• **Objective**
All of the material below is to be retyped exactly.

• **Excerpted records**
==============================

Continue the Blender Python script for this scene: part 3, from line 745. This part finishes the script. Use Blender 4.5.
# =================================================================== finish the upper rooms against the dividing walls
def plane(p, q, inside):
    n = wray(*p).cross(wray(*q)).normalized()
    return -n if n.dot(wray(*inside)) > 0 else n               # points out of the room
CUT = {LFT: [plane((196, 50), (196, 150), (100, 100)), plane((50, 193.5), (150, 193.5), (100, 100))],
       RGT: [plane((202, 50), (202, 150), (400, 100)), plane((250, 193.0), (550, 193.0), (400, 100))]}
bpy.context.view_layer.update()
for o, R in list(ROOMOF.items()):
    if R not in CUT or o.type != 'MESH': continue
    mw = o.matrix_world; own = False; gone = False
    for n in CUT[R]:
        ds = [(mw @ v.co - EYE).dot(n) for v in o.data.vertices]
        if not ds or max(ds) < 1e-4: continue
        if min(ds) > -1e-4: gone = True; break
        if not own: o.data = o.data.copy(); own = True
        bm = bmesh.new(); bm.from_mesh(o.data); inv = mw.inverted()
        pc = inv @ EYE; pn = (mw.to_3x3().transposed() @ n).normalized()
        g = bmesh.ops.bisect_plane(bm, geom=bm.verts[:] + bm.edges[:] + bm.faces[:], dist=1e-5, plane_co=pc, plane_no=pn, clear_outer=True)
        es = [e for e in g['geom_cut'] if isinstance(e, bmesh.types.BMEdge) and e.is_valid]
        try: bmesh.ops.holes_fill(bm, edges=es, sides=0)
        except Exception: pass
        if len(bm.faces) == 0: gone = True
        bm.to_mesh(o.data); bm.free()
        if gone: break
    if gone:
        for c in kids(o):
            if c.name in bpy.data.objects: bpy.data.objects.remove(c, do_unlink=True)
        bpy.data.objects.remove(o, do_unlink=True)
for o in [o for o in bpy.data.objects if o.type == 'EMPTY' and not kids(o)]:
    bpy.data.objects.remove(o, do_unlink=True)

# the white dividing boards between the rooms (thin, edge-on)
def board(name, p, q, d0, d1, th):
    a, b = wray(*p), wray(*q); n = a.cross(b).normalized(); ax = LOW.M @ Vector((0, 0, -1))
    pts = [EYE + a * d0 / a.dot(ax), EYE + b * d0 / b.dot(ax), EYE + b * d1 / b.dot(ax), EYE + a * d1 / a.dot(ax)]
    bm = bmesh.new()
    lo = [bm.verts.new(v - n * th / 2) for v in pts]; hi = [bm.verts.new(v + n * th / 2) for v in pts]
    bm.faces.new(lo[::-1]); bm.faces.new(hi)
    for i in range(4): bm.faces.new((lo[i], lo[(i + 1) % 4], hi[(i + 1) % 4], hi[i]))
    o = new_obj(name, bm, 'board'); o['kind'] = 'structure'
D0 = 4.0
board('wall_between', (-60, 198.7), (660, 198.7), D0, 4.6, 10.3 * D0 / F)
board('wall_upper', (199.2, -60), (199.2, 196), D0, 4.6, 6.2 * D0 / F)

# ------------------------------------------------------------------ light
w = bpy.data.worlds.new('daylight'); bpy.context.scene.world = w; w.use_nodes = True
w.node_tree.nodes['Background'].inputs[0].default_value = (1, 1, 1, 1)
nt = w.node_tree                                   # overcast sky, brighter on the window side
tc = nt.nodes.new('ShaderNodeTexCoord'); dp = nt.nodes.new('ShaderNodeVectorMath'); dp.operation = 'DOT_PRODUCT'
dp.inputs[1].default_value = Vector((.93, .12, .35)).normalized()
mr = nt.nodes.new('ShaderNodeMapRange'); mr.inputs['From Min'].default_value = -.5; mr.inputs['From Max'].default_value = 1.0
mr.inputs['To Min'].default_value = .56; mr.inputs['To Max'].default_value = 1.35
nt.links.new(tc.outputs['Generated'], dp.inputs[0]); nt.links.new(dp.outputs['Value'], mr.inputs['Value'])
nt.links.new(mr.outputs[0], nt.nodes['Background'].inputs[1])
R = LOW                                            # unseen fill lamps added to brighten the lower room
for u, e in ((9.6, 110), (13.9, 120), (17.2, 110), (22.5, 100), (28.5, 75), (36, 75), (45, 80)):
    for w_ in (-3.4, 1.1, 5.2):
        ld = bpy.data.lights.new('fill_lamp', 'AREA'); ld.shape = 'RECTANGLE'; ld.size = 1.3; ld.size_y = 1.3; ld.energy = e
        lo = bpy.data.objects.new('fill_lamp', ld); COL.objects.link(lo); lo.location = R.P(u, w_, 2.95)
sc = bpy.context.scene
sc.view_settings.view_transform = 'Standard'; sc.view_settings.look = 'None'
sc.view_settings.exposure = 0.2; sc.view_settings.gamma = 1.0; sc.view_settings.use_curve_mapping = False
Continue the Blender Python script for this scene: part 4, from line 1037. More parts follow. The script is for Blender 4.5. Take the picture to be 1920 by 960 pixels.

==============================

• **Result below**
Continue the Blender Python script for this scene: part 3, from line 745. This part finishes the script. Use Blender 4.5.
# =================================================================== finish the upper rooms against the dividing walls
def plane(p, q, inside):
    n = wray(*p).cross(wray(*q)).normalized()
    return -n if n.dot(wray(*inside)) > 0 else n               # points out of the room
CUT = {LFT: [plane((196, 50), (196, 150), (100, 100)), plane((50, 193.5), (150, 193.5), (100, 100))],
       RGT: [plane((202, 50), (202, 150), (400, 100)), plane((250, 193.0), (550, 193.0), (400, 100))]}
bpy.context.view_layer.update()
for o, R in list(ROOMOF.items()):
    if R not in CUT or o.type != 'MESH': continue
    mw = o.matrix_world; own = False; gone = False
    for n in CUT[R]:
        ds = [(mw @ v.co - EYE).dot(n) for v in o.data.vertices]
        if not ds or max(ds) < 1e-4: continue
        if min(ds) > -1e-4: gone = True; break
        if not own: o.data = o.data.copy(); own = True
        bm = bmesh.new(); bm.from_mesh(o.data); inv = mw.inverted()
        pc = inv @ EYE; pn = (mw.to_3x3().transposed() @ n).normalized()
        g = bmesh.ops.bisect_plane(bm, geom=bm.verts[:] + bm.edges[:] + bm.faces[:], dist=1e-5, plane_co=pc, plane_no=pn, clear_outer=True)
        es = [e for e in g['geom_cut'] if isinstance(e, bmesh.types.BMEdge) and e.is_valid]
        try: bmesh.ops.holes_fill(bm, edges=es, sides=0)
        except Exception: pass
        if len(bm.faces) == 0: gone = True
        bm.to_mesh(o.data); bm.free()
        if gone: break
    if gone:
        for c in kids(o):
            if c.name in bpy.data.objects: bpy.data.objects.remove(c, do_unlink=True)
        bpy.data.objects.remove(o, do_unlink=True)
for o in [o for o in bpy.data.objects if o.type == 'EMPTY' and not kids(o)]:
    bpy.data.objects.remove(o, do_unlink=True)

# the white dividing boards between the rooms (thin, edge-on)
def board(name, p, q, d0, d1, th):
    a, b = wray(*p), wray(*q); n = a.cross(b).normalized(); ax = LOW.M @ Vector((0, 0, -1))
    pts = [EYE + a * d0 / a.dot(ax), EYE + b * d0 / b.dot(ax), EYE + b * d1 / b.dot(ax), EYE + a * d1 / a.dot(ax)]
    bm = bmesh.new()
    lo = [bm.verts.new(v - n * th / 2) for v in pts]; hi = [bm.verts.new(v + n * th / 2) for v in pts]
    bm.faces.new(lo[::-1]); bm.faces.new(hi)
    for i in range(4): bm.faces.new((lo[i], lo[(i + 1) % 4], hi[(i + 1) % 4], hi[i]))
    o = new_obj(name, bm, 'board'); o['kind'] = 'structure'
D0 = 4.0
board('wall_between', (-60, 198.7), (660, 198.7), D0, 4.6, 10.3 * D0 / F)
board('wall_upper', (199.2, -60), (199.2, 196), D0, 4.6, 6.2 * D0 / F)

# ------------------------------------------------------------------ light
w = bpy.data.worlds.new('daylight'); bpy.context.scene.world = w; w.use_nodes = True
w.node_tree.nodes['Background'].inputs[0].default_value = (1, 1, 1, 1)
nt = w.node_tree                                   # overcast sky, brighter on the window side
tc = nt.nodes.new('ShaderNodeTexCoord'); dp = nt.nodes.new('ShaderNodeVectorMath'); dp.operation = 'DOT_PRODUCT'
dp.inputs[1].default_value = Vector((.93, .12, .35)).normalized()
mr = nt.nodes.new('ShaderNodeMapRange'); mr.inputs['From Min'].default_value = -.5; mr.inputs['From Max'].default_value = 1.0
mr.inputs['To Min'].default_value = .56; mr.inputs['To Max'].default_value = 1.35
nt.links.new(tc.outputs['Generated'], dp.inputs[0]); nt.links.new(dp.outputs['Value'], mr.inputs['Value'])
nt.links.new(mr.outputs[0], nt.nodes['Background'].inputs[1])
R = LOW                                            # unseen fill lamps added to brighten the lower room
for u, e in ((9.6, 110), (13.9, 120), (17.2, 110), (22.5, 100), (28.5, 75), (36, 75), (45, 80)):
    for w_ in (-3.4, 1.1, 5.2):
        ld = bpy.data.lights.new('fill_lamp', 'AREA'); ld.shape = 'RECTANGLE'; ld.size = 1.3; ld.size_y = 1.3; ld.energy = e
        lo = bpy.data.objects.new('fill_lamp', ld); COL.objects.link(lo); lo.location = R.P(u, w_, 2.95)
sc = bpy.context.scene
sc.view_settings.view_transform = 'Standard'; sc.view_settings.look = 'None'
sc.view_settings.exposure = 0.2; sc.view_settings.gamma = 1.0; sc.view_settings.use_curve_mapping = False
Continue the Blender Python script for this scene: part 4, from line 1037. More parts follow. The script is for Blender 4.5. Take the picture to be 1920 by 960 pixels.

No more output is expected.